- Mantra’s CEO requests that OKX disclose the number of OM tokens held by users versus its own balance sheet.
- OKX accuses coordinated accounts of manipulating OM’s price by using it as collateral to borrow USDT.
- OKX has submitted evidence to regulators and law enforcement, claiming compliance with proper procedures and transparency.
OKX and Mantra are engaged in a public dispute over the price manipulation of the OM token. The conflict began when OKX accused coordinated groups of using OM tokens as collateral to manipulate prices. Meanwhile, Mantra’s CEO, John Patrick Mullin, is demanding that OKX disclose how many OM tokens it holds on behalf of its users versus its own balance sheet.
Mantra’s CEO Requests Transparency from OKX
As it was reported by CryptoNewsLand, Mantra’s CEO, John Patrick Mullin, publicly responded to OKX’s accusations with an open letter on X. He demanded that the exchange disclose the number of OM tokens held by its users compared to its own balance sheet. Mullin explained, “We request for OKX to confirm (i) the number of OKX users’ $OM tokens to be migrated and (ii) the number of $OM tokens held by OKX on OKX’s balance sheet.”
The open letter also addressed the concerns about the migration of the OM token.

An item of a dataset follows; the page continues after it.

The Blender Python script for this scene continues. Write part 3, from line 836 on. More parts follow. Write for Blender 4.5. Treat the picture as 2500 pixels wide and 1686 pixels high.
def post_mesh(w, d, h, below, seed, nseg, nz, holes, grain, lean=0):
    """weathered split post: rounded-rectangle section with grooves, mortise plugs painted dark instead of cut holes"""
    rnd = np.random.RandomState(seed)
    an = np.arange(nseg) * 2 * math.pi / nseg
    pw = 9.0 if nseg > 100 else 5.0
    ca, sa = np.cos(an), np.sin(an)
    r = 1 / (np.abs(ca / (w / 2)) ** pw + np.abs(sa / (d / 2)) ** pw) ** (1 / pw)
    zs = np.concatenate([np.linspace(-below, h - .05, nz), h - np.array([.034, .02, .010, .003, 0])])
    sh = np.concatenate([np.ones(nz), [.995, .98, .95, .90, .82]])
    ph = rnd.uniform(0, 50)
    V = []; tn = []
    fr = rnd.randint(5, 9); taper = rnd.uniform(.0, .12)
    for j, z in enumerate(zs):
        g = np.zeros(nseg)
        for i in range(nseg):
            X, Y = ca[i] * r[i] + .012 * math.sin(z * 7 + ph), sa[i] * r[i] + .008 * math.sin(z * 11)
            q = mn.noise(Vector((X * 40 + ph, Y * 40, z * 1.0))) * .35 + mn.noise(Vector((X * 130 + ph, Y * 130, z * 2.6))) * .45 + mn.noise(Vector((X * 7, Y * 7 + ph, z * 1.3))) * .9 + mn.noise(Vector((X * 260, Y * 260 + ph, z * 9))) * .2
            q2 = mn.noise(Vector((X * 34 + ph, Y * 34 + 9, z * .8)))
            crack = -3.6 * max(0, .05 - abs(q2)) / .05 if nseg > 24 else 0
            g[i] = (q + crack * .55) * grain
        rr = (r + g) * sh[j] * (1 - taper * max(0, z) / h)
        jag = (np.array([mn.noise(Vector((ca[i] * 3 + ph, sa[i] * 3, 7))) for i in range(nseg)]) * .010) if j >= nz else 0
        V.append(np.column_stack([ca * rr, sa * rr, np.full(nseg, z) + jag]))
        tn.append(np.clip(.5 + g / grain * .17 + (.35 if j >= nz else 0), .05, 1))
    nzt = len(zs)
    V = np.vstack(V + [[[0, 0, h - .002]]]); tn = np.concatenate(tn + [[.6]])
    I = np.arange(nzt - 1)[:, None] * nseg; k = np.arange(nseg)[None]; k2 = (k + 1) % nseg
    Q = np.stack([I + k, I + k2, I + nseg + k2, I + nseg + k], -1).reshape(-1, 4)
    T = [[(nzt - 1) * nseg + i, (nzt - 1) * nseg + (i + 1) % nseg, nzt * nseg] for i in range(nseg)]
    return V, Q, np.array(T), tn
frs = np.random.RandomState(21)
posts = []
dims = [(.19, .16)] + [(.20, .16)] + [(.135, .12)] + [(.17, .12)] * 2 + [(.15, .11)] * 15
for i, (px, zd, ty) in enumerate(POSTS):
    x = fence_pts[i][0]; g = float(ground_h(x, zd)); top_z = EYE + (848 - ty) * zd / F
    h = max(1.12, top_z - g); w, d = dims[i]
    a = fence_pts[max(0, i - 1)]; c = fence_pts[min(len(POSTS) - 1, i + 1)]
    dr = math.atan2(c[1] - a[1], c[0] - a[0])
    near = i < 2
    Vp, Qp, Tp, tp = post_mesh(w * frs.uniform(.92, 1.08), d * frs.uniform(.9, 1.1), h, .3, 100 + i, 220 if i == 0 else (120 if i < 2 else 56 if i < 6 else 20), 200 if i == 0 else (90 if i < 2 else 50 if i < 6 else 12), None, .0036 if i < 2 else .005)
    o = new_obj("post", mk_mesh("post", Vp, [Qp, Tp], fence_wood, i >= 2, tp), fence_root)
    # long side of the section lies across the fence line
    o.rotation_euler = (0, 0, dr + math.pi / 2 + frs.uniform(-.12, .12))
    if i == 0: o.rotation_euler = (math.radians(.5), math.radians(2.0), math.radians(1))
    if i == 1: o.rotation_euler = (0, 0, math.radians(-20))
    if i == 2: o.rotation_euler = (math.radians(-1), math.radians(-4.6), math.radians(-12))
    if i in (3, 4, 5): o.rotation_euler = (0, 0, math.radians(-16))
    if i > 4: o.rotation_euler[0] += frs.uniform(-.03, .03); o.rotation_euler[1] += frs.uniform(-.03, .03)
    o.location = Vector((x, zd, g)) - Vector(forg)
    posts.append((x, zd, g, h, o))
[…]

Mullin clarified that the ERC-20 OM token would be deprecated on January 15, 2026. After this date, the token would undergo a protocol-level upgrade and a 1:4 token split, requiring no action from users.
OKX Accuses Mantra of Misleading the Public
In response to Mantra’s CEO’s open letter, OKX denied the accusations and stated that it had acted responsibly. OKX claimed that it had identified evidence that multiple connected accounts used OM as collateral to borrow large amounts of USDT. These actions, according to OKX, artificially inflated OM’s price. OKX’s risk team flagged this abnormal activity and requested corrective action, but the account holders did not cooperate.
OKX took control of the related accounts to limit the risk. Shortly after, the OM price crashed, but OKX had liquidated only a small portion of OM. The exchange absorbed the losses through its Security Fund. OKX added, “Multiple third-party analyses indicate that the price crash was driven by perpetual trading activity outside of our exchange.”
OKX has also submitted evidence to regulators and law enforcement agencies, claiming it has followed proper procedures. The exchange raised questions about the origins of the unusually large quantities of OM held by certain groups. OKX is currently involved in multiple legal proceedings related to the incident. Despite OKX’s response, Mullin continues to demand transparency and clarity from the exchange. He emphasized that the situation began with misinformation surrounding the OM token migration.